▸ Stated goal
Look through the material below for "Blender". Copy every line that contains it.

▸ Records provided
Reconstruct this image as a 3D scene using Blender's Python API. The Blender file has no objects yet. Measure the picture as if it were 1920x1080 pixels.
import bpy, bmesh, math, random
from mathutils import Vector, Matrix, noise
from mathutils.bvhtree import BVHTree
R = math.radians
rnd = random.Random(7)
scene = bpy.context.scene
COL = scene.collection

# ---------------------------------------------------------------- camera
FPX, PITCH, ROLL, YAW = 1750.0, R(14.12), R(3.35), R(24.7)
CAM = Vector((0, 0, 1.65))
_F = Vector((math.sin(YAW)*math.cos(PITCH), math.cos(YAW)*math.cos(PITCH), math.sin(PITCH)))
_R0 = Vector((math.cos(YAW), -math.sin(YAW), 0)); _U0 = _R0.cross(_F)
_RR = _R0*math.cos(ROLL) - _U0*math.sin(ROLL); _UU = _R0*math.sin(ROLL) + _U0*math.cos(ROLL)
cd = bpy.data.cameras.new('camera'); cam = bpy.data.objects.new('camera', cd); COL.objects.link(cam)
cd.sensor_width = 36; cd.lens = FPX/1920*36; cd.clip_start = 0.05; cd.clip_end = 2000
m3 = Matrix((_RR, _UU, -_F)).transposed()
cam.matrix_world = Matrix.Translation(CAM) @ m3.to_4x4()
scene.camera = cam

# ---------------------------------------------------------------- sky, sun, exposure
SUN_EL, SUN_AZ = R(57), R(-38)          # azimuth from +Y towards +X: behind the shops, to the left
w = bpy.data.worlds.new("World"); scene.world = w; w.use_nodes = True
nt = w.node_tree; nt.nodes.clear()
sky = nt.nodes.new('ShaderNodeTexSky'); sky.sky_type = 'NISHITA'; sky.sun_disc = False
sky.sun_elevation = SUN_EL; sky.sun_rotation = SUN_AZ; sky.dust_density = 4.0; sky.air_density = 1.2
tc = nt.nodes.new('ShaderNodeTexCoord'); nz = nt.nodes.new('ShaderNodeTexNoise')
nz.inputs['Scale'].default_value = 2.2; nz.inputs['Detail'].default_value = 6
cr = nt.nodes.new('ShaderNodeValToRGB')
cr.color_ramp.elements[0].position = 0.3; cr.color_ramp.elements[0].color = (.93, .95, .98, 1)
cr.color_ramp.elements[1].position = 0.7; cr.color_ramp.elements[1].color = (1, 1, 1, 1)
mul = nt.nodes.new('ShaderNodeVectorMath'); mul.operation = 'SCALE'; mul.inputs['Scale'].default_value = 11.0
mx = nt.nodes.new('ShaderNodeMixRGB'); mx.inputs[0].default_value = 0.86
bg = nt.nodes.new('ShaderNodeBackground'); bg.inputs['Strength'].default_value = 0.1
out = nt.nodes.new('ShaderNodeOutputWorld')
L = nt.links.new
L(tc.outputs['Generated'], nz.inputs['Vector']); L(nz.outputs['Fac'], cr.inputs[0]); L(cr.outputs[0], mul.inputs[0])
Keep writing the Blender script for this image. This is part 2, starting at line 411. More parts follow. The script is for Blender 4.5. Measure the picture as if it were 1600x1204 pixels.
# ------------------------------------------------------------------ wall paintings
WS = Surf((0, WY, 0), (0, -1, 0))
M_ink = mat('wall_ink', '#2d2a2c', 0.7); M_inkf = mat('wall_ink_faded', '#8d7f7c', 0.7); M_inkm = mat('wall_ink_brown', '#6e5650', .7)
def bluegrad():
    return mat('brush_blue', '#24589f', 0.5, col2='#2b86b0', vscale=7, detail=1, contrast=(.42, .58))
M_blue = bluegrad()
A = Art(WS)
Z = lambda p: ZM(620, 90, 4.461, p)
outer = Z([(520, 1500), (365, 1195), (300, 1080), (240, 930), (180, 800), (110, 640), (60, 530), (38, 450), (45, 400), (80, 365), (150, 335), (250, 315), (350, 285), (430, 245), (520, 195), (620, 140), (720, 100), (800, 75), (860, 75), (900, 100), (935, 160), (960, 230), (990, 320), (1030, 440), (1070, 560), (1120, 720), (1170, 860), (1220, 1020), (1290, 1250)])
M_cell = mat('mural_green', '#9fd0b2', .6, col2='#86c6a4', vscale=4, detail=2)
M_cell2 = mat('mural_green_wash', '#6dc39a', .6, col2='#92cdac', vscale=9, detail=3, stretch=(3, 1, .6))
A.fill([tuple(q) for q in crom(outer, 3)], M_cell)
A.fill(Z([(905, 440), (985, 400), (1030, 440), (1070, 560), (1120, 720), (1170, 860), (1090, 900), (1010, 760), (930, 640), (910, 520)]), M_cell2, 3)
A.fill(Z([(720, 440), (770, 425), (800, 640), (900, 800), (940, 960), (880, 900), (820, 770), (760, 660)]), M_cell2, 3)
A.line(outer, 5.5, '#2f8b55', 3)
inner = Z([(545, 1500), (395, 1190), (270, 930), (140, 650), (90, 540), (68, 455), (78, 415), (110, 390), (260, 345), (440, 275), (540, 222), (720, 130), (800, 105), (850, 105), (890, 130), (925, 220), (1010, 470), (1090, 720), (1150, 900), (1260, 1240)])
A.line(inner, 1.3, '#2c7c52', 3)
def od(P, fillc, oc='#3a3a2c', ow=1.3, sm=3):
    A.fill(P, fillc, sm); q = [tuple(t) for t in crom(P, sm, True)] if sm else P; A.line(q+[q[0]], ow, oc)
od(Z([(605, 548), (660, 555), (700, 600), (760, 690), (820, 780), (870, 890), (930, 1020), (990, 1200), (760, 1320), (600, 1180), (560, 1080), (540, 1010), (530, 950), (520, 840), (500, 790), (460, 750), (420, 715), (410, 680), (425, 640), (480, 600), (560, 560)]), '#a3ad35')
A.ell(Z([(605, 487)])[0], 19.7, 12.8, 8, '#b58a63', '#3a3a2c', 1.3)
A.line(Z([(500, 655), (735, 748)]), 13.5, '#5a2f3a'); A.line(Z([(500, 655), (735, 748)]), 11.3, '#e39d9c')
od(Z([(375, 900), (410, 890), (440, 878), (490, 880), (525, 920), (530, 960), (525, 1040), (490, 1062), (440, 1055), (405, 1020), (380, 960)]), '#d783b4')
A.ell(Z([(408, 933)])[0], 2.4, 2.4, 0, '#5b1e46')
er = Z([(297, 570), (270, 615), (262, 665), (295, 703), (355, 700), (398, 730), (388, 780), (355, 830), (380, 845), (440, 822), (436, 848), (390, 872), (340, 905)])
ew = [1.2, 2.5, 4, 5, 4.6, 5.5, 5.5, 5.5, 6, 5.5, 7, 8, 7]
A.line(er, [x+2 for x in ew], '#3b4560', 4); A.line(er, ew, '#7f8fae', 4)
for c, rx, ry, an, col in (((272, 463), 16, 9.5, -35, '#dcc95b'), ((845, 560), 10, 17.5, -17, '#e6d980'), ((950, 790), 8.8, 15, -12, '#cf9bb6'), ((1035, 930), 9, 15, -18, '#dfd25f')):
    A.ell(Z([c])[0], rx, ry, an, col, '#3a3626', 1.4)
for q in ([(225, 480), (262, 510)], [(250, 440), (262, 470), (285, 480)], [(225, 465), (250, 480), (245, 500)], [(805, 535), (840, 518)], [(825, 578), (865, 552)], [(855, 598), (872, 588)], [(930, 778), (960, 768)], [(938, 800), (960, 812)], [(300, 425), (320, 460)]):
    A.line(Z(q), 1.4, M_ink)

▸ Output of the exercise
Reconstruct this image as a 3D scene using Blender's Python API. The Blender file has no objects yet. Measure the picture as if it were 1920x1080 pixels.
Keep writing the Blender script for this image. This is part 2, starting at line 411. More parts follow. The script is for Blender 4.5. Measure the picture as if it were 1600x1204 pixels.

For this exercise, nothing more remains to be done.